Arab world welcomed Aadujeevitham, says Arabic translator

Denies news about Saudi Arabia, UAE banning the novel as mere grapevine

Updated - March 30, 2024 11:32 pm IST

Published - March 30, 2024 09:10 pm IST - MALAPPURAM

Suhail Wafy, who translated Benyamin’s Aadujeevitham into Arabic.

Suhail Wafy, who translated Benyamin’s Aadujeevitham into Arabic.

Suhail Wafy, the writer who translated Benyamin’s celebrated novel Aadujeevitham into Arabic, denied the rumours that Saudi Arabia and the UAE had banned the book.

“It may be a story cooked up for the promotion of the book. The Arabic translation, Ayyamul Maaiz, was available in all major book fairs in the Arab world, including Riyadh, Jeddah, Sharjah, and Abu Dhabi book fairs since its publication in 2014,” said Mr. Wafy on the eve of the release of Prithviraj’s film based on the novel.

The Arab world has by and large welcomed the novel Ayyamul Maaiz in spite of some critical reviews by the Arab writers. Arabic programmes in institutions such as Al Aqsa University, Palestine, and Kannur University have prescribed the novel as part of their curriculum. Calicut University too is planning to include Ayyamul Maaiz in its Arabic syllabus.

The book is available in most university libraries, particularly in Arabic speaking countries such as Algeria, Egypt, Iraq, Morocco, Sudan, Saudi Arabia, Yemen, Kuwait, Qatar, Bahrain, Syria, Tunisia, Somalia, Chad, UAE, Jordan, Eritrea, Libya, Lebanon, Palestine, Oman, Mauritania, and Djibouti.

Mr. Wafy, who lives in Qatar, said that many Arabs were deeply touched by the novel though it portrayed them in a slightly bad light. “Qatari novelist Dalal Khalifa, during a chat we had, told me that the story had haunted her for days on end. She was deeply touched by the book,” said Mr. Wafy.

However, he suggested that readers and viewers should take the story with a pinch of salt. “It’s a real-life story but not devoid of fiction.

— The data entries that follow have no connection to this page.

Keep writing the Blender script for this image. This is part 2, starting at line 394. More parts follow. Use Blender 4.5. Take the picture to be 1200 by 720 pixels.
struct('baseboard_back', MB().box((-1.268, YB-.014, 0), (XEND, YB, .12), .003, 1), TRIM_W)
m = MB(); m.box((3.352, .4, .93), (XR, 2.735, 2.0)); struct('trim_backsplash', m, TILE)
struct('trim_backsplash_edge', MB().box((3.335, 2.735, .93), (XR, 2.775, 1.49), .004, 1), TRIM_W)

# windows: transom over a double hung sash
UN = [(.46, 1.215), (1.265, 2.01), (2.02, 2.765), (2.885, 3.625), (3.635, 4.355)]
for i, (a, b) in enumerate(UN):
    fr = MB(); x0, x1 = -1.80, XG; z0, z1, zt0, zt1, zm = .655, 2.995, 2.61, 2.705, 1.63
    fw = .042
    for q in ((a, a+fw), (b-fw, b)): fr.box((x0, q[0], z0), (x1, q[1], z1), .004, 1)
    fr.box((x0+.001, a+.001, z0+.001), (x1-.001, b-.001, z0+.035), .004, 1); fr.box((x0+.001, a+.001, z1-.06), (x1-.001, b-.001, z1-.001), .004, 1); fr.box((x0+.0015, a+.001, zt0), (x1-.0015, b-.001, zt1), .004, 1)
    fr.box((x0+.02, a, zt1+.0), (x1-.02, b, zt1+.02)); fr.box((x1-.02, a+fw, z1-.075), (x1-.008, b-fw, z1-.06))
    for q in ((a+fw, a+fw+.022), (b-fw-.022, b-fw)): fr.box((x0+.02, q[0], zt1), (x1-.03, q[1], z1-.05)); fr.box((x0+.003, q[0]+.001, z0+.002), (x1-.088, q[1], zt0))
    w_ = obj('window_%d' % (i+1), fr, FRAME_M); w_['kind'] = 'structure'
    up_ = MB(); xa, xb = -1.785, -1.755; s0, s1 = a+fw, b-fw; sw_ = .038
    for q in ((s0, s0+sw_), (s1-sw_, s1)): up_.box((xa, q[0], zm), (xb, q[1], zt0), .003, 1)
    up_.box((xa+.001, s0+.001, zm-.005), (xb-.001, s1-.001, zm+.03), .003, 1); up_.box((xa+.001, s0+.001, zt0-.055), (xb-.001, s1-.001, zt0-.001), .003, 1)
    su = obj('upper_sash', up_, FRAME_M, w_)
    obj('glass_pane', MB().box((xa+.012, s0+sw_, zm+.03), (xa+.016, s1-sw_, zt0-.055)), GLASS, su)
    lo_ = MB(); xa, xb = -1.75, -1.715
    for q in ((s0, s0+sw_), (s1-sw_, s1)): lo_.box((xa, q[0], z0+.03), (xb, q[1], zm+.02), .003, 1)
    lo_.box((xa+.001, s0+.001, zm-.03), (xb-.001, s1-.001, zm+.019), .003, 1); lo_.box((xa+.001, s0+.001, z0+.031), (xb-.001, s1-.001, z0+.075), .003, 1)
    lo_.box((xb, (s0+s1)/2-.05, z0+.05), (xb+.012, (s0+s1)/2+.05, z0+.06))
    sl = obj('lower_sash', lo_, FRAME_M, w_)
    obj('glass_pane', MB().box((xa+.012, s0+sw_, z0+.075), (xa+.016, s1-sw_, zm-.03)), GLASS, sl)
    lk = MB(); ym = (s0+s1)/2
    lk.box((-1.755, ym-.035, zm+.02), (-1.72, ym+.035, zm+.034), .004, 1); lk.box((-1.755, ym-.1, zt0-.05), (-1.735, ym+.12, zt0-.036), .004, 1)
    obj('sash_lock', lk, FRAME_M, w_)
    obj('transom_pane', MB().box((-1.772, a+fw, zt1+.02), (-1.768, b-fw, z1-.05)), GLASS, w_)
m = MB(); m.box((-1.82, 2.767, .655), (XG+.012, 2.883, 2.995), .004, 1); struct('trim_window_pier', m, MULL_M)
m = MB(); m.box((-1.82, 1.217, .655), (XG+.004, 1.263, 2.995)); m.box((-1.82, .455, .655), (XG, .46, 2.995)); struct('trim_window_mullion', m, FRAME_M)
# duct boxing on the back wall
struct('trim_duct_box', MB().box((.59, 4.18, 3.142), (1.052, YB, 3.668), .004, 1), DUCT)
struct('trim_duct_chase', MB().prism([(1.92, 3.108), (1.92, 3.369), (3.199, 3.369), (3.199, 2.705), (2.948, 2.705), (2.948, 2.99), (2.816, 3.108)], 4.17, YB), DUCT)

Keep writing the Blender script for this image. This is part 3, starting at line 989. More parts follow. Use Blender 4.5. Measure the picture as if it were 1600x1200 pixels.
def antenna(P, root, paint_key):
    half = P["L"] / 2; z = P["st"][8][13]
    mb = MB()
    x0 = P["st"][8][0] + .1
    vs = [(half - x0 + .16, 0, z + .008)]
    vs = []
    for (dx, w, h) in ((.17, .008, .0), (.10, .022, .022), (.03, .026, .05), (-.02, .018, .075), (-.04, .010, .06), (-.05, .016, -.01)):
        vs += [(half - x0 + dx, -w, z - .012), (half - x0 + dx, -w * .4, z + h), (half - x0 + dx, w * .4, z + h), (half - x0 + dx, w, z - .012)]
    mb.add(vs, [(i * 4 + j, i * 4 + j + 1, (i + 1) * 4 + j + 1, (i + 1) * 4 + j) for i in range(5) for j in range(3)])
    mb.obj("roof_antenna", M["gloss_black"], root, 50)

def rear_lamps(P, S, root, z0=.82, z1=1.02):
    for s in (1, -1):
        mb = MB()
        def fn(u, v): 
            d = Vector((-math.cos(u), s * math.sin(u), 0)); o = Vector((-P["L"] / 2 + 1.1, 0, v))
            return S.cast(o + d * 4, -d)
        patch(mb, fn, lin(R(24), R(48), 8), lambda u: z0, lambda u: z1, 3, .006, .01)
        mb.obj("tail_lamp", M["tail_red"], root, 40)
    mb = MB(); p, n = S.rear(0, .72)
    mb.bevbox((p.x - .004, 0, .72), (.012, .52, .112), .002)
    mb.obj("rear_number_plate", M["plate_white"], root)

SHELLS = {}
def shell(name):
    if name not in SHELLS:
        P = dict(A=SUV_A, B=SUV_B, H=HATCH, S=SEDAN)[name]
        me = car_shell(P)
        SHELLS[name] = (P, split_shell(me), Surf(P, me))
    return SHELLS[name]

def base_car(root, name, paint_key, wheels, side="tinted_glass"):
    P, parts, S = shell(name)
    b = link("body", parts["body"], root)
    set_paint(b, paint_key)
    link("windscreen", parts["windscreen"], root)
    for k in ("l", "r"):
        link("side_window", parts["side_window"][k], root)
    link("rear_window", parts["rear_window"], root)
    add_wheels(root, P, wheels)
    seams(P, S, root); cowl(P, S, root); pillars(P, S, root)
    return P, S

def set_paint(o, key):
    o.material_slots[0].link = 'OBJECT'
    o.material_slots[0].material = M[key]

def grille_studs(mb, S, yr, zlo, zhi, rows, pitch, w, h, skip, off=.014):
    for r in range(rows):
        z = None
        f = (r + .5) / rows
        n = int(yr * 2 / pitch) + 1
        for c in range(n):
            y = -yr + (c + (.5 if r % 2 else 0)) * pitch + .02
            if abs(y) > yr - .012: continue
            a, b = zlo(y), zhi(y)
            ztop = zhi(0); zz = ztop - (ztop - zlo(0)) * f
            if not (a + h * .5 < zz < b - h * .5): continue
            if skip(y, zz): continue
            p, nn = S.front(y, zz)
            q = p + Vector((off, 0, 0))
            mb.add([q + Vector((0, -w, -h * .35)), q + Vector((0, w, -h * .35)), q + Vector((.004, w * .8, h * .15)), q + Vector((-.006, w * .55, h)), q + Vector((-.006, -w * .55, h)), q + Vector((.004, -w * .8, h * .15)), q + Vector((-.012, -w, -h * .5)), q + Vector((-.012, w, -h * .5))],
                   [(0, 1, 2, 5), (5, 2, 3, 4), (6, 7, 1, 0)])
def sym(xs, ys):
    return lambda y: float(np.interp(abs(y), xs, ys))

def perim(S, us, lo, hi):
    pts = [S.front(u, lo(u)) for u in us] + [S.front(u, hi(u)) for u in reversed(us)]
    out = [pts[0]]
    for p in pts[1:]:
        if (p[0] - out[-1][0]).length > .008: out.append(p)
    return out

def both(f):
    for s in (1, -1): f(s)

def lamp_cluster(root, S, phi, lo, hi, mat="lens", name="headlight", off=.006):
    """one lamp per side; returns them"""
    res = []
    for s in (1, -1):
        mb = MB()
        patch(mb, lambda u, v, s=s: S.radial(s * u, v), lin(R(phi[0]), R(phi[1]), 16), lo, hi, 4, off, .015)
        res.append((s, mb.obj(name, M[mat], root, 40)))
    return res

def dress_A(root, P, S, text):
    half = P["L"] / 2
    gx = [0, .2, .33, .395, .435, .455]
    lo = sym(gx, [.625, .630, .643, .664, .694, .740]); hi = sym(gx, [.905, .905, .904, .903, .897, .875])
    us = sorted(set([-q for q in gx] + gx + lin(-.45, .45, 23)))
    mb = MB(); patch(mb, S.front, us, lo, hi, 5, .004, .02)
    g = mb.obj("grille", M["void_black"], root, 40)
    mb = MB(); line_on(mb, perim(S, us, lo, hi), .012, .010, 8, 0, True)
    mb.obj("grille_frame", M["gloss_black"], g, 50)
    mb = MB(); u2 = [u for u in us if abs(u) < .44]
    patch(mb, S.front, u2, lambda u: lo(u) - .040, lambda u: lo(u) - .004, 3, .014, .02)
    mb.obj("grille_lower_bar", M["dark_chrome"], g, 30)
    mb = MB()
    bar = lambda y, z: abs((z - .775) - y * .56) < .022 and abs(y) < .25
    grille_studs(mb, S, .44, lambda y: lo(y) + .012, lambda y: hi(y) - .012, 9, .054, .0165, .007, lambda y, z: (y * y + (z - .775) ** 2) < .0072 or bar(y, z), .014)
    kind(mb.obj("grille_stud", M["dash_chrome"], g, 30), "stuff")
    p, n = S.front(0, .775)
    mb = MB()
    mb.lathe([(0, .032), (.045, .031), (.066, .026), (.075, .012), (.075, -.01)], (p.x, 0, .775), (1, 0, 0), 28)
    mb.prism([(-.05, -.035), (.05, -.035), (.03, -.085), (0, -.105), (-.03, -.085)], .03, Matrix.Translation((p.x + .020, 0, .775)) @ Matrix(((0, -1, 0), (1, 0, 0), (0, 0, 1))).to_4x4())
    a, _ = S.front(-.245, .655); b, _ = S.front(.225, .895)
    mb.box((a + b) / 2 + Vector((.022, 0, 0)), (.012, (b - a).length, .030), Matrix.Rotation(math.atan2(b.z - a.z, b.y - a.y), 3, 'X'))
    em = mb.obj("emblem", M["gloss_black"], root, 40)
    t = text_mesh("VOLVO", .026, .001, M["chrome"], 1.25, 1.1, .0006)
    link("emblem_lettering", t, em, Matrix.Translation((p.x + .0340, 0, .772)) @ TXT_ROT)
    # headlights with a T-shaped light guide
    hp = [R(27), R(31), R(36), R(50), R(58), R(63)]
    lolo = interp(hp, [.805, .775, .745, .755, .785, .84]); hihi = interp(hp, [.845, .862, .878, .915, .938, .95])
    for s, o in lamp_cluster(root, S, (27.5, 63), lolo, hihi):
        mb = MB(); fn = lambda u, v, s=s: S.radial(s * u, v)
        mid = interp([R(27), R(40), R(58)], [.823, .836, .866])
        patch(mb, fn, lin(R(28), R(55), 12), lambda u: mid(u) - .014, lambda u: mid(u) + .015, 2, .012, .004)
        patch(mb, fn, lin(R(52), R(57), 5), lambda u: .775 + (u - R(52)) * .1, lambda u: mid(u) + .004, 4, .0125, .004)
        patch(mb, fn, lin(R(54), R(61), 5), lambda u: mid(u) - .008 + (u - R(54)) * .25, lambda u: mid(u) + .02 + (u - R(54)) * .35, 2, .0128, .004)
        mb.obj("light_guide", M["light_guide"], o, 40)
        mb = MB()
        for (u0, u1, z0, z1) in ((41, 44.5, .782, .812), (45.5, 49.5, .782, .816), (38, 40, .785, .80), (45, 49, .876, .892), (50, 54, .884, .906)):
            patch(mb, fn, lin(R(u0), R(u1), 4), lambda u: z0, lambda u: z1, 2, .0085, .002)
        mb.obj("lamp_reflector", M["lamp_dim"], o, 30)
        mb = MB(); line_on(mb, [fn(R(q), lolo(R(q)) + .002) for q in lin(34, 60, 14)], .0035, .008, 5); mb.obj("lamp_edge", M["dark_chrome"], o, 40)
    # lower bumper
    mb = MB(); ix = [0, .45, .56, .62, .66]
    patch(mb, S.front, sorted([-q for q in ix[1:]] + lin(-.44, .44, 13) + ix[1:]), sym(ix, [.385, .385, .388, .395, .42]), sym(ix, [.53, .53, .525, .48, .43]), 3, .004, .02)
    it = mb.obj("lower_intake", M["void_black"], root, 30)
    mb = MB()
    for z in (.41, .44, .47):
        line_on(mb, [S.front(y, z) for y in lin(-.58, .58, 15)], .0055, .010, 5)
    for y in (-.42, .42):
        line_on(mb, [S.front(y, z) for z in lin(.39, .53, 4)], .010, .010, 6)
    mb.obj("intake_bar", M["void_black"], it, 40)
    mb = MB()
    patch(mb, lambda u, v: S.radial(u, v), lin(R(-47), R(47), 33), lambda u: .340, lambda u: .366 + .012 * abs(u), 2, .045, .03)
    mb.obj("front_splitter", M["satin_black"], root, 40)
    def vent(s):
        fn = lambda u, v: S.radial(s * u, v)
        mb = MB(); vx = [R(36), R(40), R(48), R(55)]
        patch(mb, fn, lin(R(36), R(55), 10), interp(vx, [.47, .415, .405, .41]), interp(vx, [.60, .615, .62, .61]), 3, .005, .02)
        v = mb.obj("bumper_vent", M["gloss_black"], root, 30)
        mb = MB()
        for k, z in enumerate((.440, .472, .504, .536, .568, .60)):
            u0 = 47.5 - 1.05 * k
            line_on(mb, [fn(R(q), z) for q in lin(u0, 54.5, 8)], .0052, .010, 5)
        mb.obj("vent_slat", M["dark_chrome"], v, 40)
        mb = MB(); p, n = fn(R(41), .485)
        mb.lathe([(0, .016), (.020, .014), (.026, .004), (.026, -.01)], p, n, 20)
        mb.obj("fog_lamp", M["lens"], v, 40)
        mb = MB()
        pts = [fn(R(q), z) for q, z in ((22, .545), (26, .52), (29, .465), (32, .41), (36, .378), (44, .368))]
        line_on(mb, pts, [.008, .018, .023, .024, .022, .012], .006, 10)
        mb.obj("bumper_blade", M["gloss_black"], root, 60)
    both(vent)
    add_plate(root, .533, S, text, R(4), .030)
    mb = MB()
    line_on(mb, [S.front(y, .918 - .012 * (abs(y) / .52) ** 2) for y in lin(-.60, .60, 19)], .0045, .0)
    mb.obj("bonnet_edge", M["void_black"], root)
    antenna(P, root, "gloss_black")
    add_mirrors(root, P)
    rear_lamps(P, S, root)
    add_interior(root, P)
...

Reality and fiction are intertwined into a great work of art,” he said.

It was Mr. Wafy’s mother who persuaded him to translate Benyamin’s book into Arabic. “My mom was so excited, and she told me that it was a story that Arabs should read.”

Ayyamul Maaiz was Mr. Wafy’s first work of translation. Compared to many other books that he translated later into Arabic, Aadujeevitham was easier. “It was quite an easy task. Compared to Benyamin’s some other works, Aadujeevitham lacks that depth of craft,” he said.

Novelist Benyamin and Najeeb, the real-life protagonist of the novel, have admitted that artistic liberties were exercised for the book. “There are several exaggerated or added things in the novel. Therefore, people should not be misled to assume that the book or the cinema is a real story,” said Mr. Wafy.

Mr. Wafy, quoting several Arab writers, suggested that Arbab, the uncivilised Arab who enslaved Najeeb, must have been a demented person. “He must be the real goat, not Najeeb,” said Mr. Wafy.